What can be the solutions for these problems?
These problems could be solved if companies embarked on real policies to implement diversity in the workplace, and this could be integrated into the company’s overall strategy.
Managers should take a stand in favor of a diversity policy and allocate specific means to implement concrete actions to promote diversity within the company. For example, communication actions within or outside the enterprise would be needed to set up a process for monitoring and evaluating this diversity, imposing more quotas than those already in place. These companies should at the same time favor inclusion in a working group. And to do this we must create a professional environment conducive to this inclusion, promoting openness and tolerance, raising awareness among the company’s employees about the different diversities and their multicultural differences that could influence their behavior. All this could promote the integration and development of the potential of each employee, while respecting the diversity of each employee.
Some companies have, however, attempted actions such as these to promote the inclusion of a certain diversity in the working environment. Only these actions, often carried out by the Department of Human Resources (HR), were too focused on a particular point without really caring about the overall aspect of diversity in the professional environment. This may include, for example, a willingness on the part of a company to address at all costs the accommodation of workspace for persons with disabilities as well as gender bias and pay equity. Unfortunately, this often leads to putting aside or even forgetting the question of representation of immigrants or elderly people.
But how does one build this awareness of diversity within a company?
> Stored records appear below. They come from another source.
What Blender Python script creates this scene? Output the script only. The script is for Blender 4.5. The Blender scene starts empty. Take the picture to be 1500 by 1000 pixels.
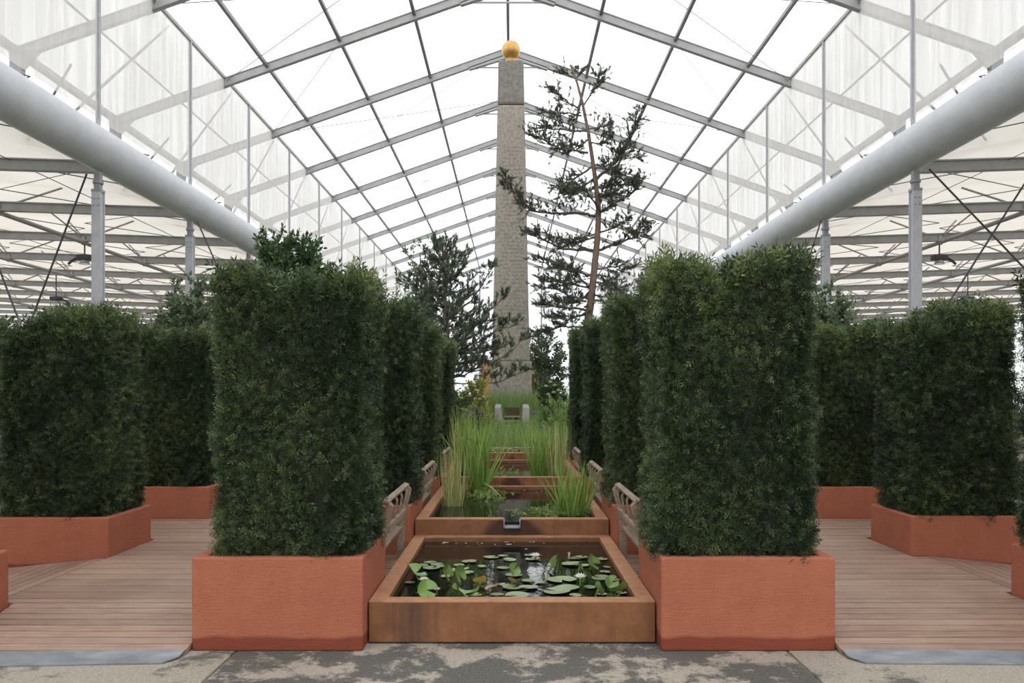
import bpy, math, random
import numpy as np
from mathutils import Vector, Matrix, noise as mnoise

S = bpy.context.scene
C = S.collection
R = math.radians
F, H, CX, CY = 1167.0, 1.6, 750.0, 578.0      # focal length in pixels, eye height, horizon

# ------------------------------------------------------------------ camera, sky, exposure
cam = bpy.data.objects.new('camera', bpy.data.cameras.new('camera'))
C.objects.link(cam)
cam.location = (0, 0, H)
cam.rotation_euler = (R(90), 0, 0)
cam.data.sensor_width = 36
cam.data.lens = F / 1500 * 36
cam.data.shift_y = (CY - 500) / 1500
cam.data.clip_end = 400
S.camera = cam

w = bpy.data.worlds.new('overcast_sky')
S.world = w
w.use_nodes = True
bg = w.node_tree.nodes['Background']
bg.inputs['Color'].default_value = (0.97, 0.985, 1.0, 1)
bg.inputs['Strength'].default_value = 1.0

S.view_settings.view_transform = 'Standard'
S.view_settings.look = 'None'
S.view_settings.gamma = 1
S.view_settings.use_curve_mapping = False
S.view_settings.exposure = 1.15

# ------------------------------------------------------------------ material helpers
def new_mat(name):
    m = bpy.data.materials.new(name)
    m.use_nodes = True
    nt = m.node_tree
    return m, nt, nt.nodes['Principled BSDF'], nt.nodes['Material Output']

def N(nt, typ, **kw):
    n = nt.nodes.new(typ)
    for k, v in kw.items():
        if k in n.inputs.keys():
            n.inputs[k].default_value = v
        else:
            setattr(n, k, v)
    return n

def coords(nt, scale=(1, 1, 1), kind='Object'):
    tc = N(nt, 'ShaderNodeTexCoord')
    mp = N(nt, 'ShaderNodeMapping')
    mp.inputs['Scale'].default_value = scale
    nt.links.new(tc.outputs[kind], mp.inputs['Vector'])
    return mp.outputs['Vector']

def noise(nt, vec, scale, detail=4, rough=.6):
    n = N(nt, 'ShaderNodeTexNoise', Scale=scale, Detail=detail, Roughness=rough)
    nt.links.new(vec, n.inputs['Vector'])
    return n.outputs['Fac']

def ramp(nt, fac, stops):
    r = N(nt, 'ShaderNodeValToRGB')
    e = r.color_ramp.elements
    while len(e) < len(stops):
        e.new(.5)
    for i, (p, c) in enumerate(stops):
        e[i].position = p
        e[i].color = (c, c, c, 1) if isinstance(c, (int, float)) else (*c, 1)
    nt.links.new(fac, r.inputs['Fac'])
    return r.outputs['Color']

def mix(nt, fac, a, b, mode='MIX'):
    m = N(nt, 'ShaderNodeMix', data_type='RGBA', blend_type=mode)
    for val, idx in ((fac, 0), (a, 6), (b, 7)):
        if isinstance(val, (int, float)):
            m.inputs[idx].default_value = val
        elif isinstance(val, tuple):
            m.inputs[idx].default_value = (*val, 1)
        else:
            nt.links.new(val, m.inputs[idx])
    return m.outputs[2]

def mth(nt, op, a, b=None, c=None):
    m = N(nt, 'ShaderNodeMath', operation=op)
    for i, v in enumerate((a, b, c)):
        if v is None:
            continue
        if isinstance(v, (int, float)):
            m.inputs[i].default_value = v
        else:
            nt.links.new(v, m.inputs[i])
    return m.outputs[0]

def bump(nt, bsdf, h, strength=.3, dist=.01):
    b = N(nt, 'ShaderNodeBump', Strength=strength, Distance=dist)
    nt.links.new(h, b.inputs['Height'])
    nt.links.new(b.outputs['Normal'], bsdf.inputs['Normal'])

def pmat(name, c1, c2=None, scale=8, rough=.6, metal=0, bs=0, bscale=60, stretch=(1, 1, 1), spec=.5, rnd=0, detail=5, bdist=.01):
    m, nt, p, out = new_mat(name)
    p.inputs['Roughness'].default_value = rough
    p.inputs['Metallic'].default_value = metal
    p.inputs['Specular IOR Level'].default_value = spec
    vec = coords(nt, stretch)
    c2 = c2 or tuple(min(1, x * 1.25) for x in c1)
    col = ramp(nt, noise(nt, vec, scale, detail), [(.32, c1), (.68, c2)])
    if rnd:
        oi = N(nt, 'ShaderNodeObjectInfo')
        v = mth(nt, 'MULTIPLY_ADD', oi.outputs['Random'], rnd, 1 - rnd / 2)
        hs = N(nt, 'ShaderNodeHueSaturation')
        nt.links.new(v, hs.inputs['Value'])
        nt.links.new(col, hs.inputs['Color'])
        col = hs.outputs['Color']
    nt.links.new(col, p.inputs['Base Color'])
    if bs:
        bump(nt, p, noise(nt, vec, bscale, 3), bs, bdist)
    return m

def leaf_mat(name, stops, rough=.5, transl=.25):
    """leaf colour from the per-leaf attribute 'tint' (one value per leaf)"""
    m, nt, p, out = new_mat(name)
    at = N(nt, 'ShaderNodeAttribute', attribute_name='tint')
    col = ramp(nt, at.outputs['Fac'], stops)
    nt.links.new(col, p.inputs['Base Color'])
    p.inputs['Roughness'].default_value = rough
    p.inputs['Specular IOR Level'].default_value = .35
    tr = N(nt, 'ShaderNodeBsdfTranslucent')
    nt.links.new(col, tr.inputs['Color'])
    ms = N(nt, 'ShaderNodeMixShader')
    ms.inputs[0].default_value = transl
    nt.links.new(p.outputs[0], ms.inputs[1])
    nt.links.new(tr.outputs[0], ms.inputs[2])
    nt.links.new(ms.outputs[0], out.inputs['Surface'])
    return m

def sheet_mat(name, clear, color, diffuse=.2, streak=0, tint=None):
    """thin translucent tent sheet: part clear, part scattering"""
    m, nt, p, out = new_mat(name)
    nt.nodes.remove(p)
    tp = N(nt, 'ShaderNodeBsdfTransparent')
    tl = N(nt, 'ShaderNodeBsdfTranslucent')
    df = N(nt, 'ShaderNodeBsdfDiffuse')
    tl.inputs['Color'].default_value = (*color, 1)
    df.inputs['Color'].default_value = (*color, 1)
    if tint:
        tp.inputs['Color'].default_value = (*tint, 1)
    a = N(nt, 'ShaderNodeMixShader')
    a.inputs[0].default_value = diffuse
    nt.links.new(tl.outputs[0], a.inputs[1])
    nt.links.new(df.outputs[0], a.inputs[2])
    b = N(nt, 'ShaderNodeMixShader')
    if streak:
        v = coords(nt, (1, 1.0, .05))
        f = ramp(nt, noise(nt, v, 3.5, 6, .75), [(.35, 1 - clear - streak), (.7, min(1, 1 - clear + streak))])
        nt.links.new(f, b.inputs[0])
    else:
        v = coords(nt, (1, 1, 1))
        f = ramp(nt, noise(nt, v, .35, 4, .6), [(.3, 1 - clear - .05), (.7, 1 - clear + .05)])
        nt.links.new(f, b.inputs[0])
    nt.links.new(tp.outputs[0], b.inputs[1])
    nt.links.new(a.outputs[0], b.inputs[2])
    nt.links.new(b.outputs[0], out.inputs['Surface'])
    return m

M = {}
M['roof'] = sheet_mat('white_tent_sheet', .62, (.93, .94, .95), .15)
M['clear_sheet'] = sheet_mat('clear_valance_sheet', .17, (.67, .655, .63), .42, .10, (.97, .96, .95))
M['side_roof'] = sheet_mat('cream_tent_sheet', .09, (.46, .42, .36), .25)
M['end_sheet'] = sheet_mat('white_end_sheet', .35, (.8, .82, .84), .2)
M['alu'] = pmat('grey_aluminium', (.30, .30, .295), (.36, .36, .355), 3, .5, .15)
M['alu_dark'] = pmat('dark_grey_steel', (.20, .20, .205), (.25, .25, .25), 3, .5, .2)
M['post'] = pmat('galvanised_post_steel', (.33, .34, .36), (.40, .41, .43), 6, .5, .1)
M['cable'] = pmat('dark_cable', (.05, .05, .055), None, 3, .5, .3)
M['wire'] = pmat('grey_wire', (.16, .16, .165), None, 3, .5, .3)
M['duct'] = pmat('silver_duct_fabric', (.47, .485, .515), (.54, .555, .58), 2.5, .65, 0, .4, 4, (1, .7, 1), bdist=.03)
M['stone'] = pmat('speckled_granite', (.24, .212, .175), (.41, .37, .315), 14, .85, 0, .5, 40, detail=9)
M['stone_dark'] = pmat('weathered_granite', (.15, .14, .125), (.28, .26, .23), 14, .85, 0, .5, 40, detail=9)
M['letters'] = pmat('engraved_shadowed_cut', (.15, .132, .11), (.2, .18, .15), 30, .9)
M['slab'] = pmat('pale_grey_stone', (.24, .235, .215), (.36, .35, .32), 14, .8, 0, .4, 50)
M['gold'] = pmat('dull_gilding', (.46, .27, .075), (.62, .38, .13), 7, .38, .75, .15, 20)
M['soil'] = pmat('mossy_soil', (.06, .045, .02), (.15, .12, .035), 25, .95, 0, .8, 40)
M['earth'] = pmat('planted_earth', (.05, .06, .02), (.07, .10, .03), 3, .95, 0, .6, 30)
M['steelplate'] = pmat('galvanised_plate', (.17, .185, .20), (.30, .315, .33), 5, .5, .25, .08, 40, (1, 2, 1))
M['oak'] = pmat('weathered_oak', (.19, .14, .10), (.34, .265, .195), 9, .75, 0, .35, 40, (4, .5, 4))
M['terracotta'] = pmat('orange_panel', (.42, .22, .08), (.52, .30, .13), 2, .8)
M['bark_orange'] = pmat('pine_bark', (.13, .09, .065), (.235, .165, .12), 16, .9, 0, .8, 30, (1, 1, .4))
M['bark_grey'] = pmat('grey_bark', (.09, .08, .065), (.17, .15, .125), 16, .9, 0, .6, 30, (1, 1, .4))
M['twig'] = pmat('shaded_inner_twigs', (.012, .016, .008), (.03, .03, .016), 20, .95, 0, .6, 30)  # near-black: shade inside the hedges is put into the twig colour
M['bubble'] = pmat('white_foam', (.7, .72, .74), None, 5, .3)
M['black'] = pmat('black_housing', (.03, .03, .032), None, 5, .5)
M['petal'] = pmat('white_petal', (.80, .80, .72), (.9, .9, .86), 20, .5)
M['pinkpetal'] = pmat('blush_petal', (.68, .50, .40), (.8, .7, .6), 20, .5)
M['yellowcentre'] = pmat('yellow_stamen', (.75, .48, .06), None, 20, .5)
M['pad'] = pmat('floating_pad_green', (.15, .21, .085), (.30, .36, .19), 14, .32, 0, .1, 20, rnd=.5)
M['padtop'] = pmat('raised_leaf_green', (.075, .16, .03), (.19, .29, .07), 12, .35, 0, .1, 20, rnd=.3)
M['padbrown'] = pmat('browning_leaf', (.28, .15, .07), (.36, .24, .12), 12, .4)
M['padyellow'] = pmat('yellowing_leaf', (.40, .28, .03), (.45, .36, .07), 12, .4)
M['stemgreen'] = pmat('lily_stem', (.12, .20, .05), (.2, .28, .08), 12, .4)
M['purple'] = pmat('purple_petal', (.16, .10, .26), (.3, .22, .4), 20, .6)
M['salmon'] = pmat('salmon_petal', (.62, .42, .24), (.75, .60, .40), 20, .6)
M['creamflower'] = pmat('cream_flower', (.55, .55, .42), (.7, .7, .58), 20, .6)
M['pebble'] = pmat('grey_pebble', (.16, .16, .155), (.32, .32, .31), 6, .6, rnd=.6)

# lamp glass gives off light
m, nt, p, out = new_mat('lit_lamp_glass')
p.inputs['Emission Color'].default_value = (1, .96, .88, 1)
p.inputs['Emission Strength'].default_value = 14
M['lampglass'] = m

# yew, pine and other leaves
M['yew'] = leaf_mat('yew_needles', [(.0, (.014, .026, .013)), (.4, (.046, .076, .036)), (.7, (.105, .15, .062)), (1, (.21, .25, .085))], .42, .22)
M['pine'] = leaf_mat('pine_needles', [(0, (.045, .06, .038)), (.6, (.10, .12, .075)), (1, (.19, .21, .125))], .5, .15)
M['pine_blue'] = leaf_mat('dark_pine_needles', [(0, (.04, .065, .04)), (.6, (.10, .14, .085)), (1, (.21, .26, .15))], .5, .15)
M['leaf'] = leaf_mat('broad_leaves', [(0, (.025, .055, .02)), (.6, (.06, .115, .035)), (1, (.14, .22, .07))], .45, .3)
M['leaf_grey'] = leaf_mat('grey_green_leaves', [(0, (.06, .09, .05)), (.6, (.13, .18, .10)), (1, (.26, .32, .19))], .5, .3)
M['leaf_yellow'] = leaf_mat('yellow_green_leaves', [(0, (.13, .19, .04)), (.6, (.30, .34, .07)), (1, (.60, .52, .18))], .5, .3)
M['blade'] = leaf_mat('iris_blades', [(0, (.11, .20, .04)), (.6, (.27, .43, .09)), (1, (.55, .64, .22))], .4, .4)
M['grass'] = leaf_mat('meadow_grass', [(0, (.10, .18, .05)), (.6, (.23, .36, .10)), (1, (.48, .54, .22))], .5, .4)
M['reed'] = leaf_mat('pale_reeds', [(0, (.16, .22, .06)), (.5, (.42, .44, .16)), (1, (.75, .72, .38))], .5, .35)

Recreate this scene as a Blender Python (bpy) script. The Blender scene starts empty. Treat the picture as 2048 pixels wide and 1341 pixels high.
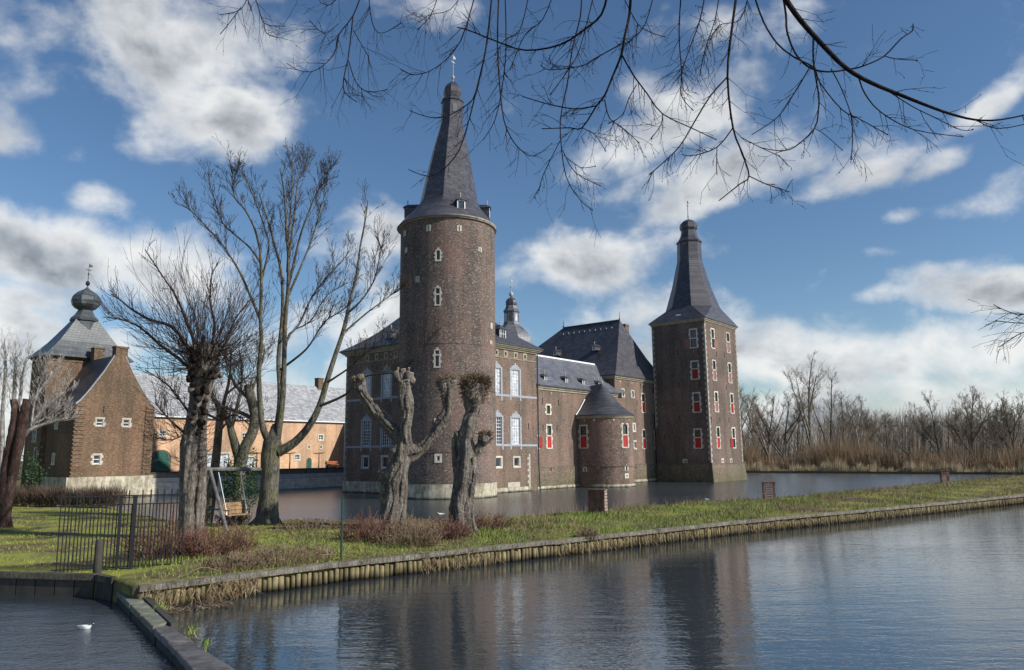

The next part will answer that question.
For the implementation of these ideas, the human resources department could, for example, create awareness campaigns within the company in the face of the multicultural diversity they will inevitably have to face. The Human Resources Department (HRD) should try to give priority to the skills and experience of an employee rather than a diploma, often the multicultural and technical abilities as well as the experience of a person who comes from another country often has more to contribute to the business than a person who has evolved in the same mold as thousands of other employees. The company can try to develop a policy of pride of belonging and retain, or even increase the motivation, better adapt its employees to the changes. One might also think that the President could mention this issue in his objectives as well as HR strategies, and more specifically in the overall recruitment strategy. Another alternative would be to put in place a code of conduct in the company or to write a charter or commitment on diversity, acceptance and tolerance as well as a policy of non-discrimination. Companies could attach importance to gender parity by increasing the rate of feminization in certain sectors, often seen as 'male' occupations, equal pay and positive discrimination by increasing women’s pay, and why pass with full transparency on salaries given to employees. We could also organize these implementations by putting in place devices in favor of the elderly and/or disabled, such as elevators, stair ramps, offices and rest room arranged, and full transparency of the company on diversities related to origin or mentions of minorities.
The Human Resources Department is certainly the most important of the company. As the word implies, this department deals with the human factor in a company by hiring, training and integrating people into an already existing work team.
This department is extremely important because it allows to manage the skills of each one as well as the management of the available resources of a company. The Human Resources Department must therefore secure and guide the employees of a company while supervising them, by ensuring that their ambitions and objectives are the same, or very similar to those of the company while developing them individually.
So it seems necessary to know how it works and through this course we had the opportunity to understand the basics of human resources. The idea of creating groups and discussion topics for debate is the best way to learn, it allows us to form an opinion while confronting those of others and so it can make us change our own opinion, or at least nuance it.
To conclude, diversity is very important in a business. It helps to increase the company’s 'sympathy capital' with consumers and it is above all a very modern and inclusive strategy that can give a new breath to the company based not only on the diploma but also on individual experience and experience. Having a different approach to a problem can make it possible to find an optimized solution, with such as example the “cultural competence” (http://www.faqs.org/nutrition/Ca-De/Cultural-Competence.html) and it is to the Human Resources Department that this work of inclusion and optimization of a collective coming from a minority in an enterprise comes in the majority.
Even if the enterprise must seek to develop common ideals between each employee, ideals similar to the nature of the enterprise, The Department of Human Resources must combine these common values with all these cultural differences through work of integration and tolerance.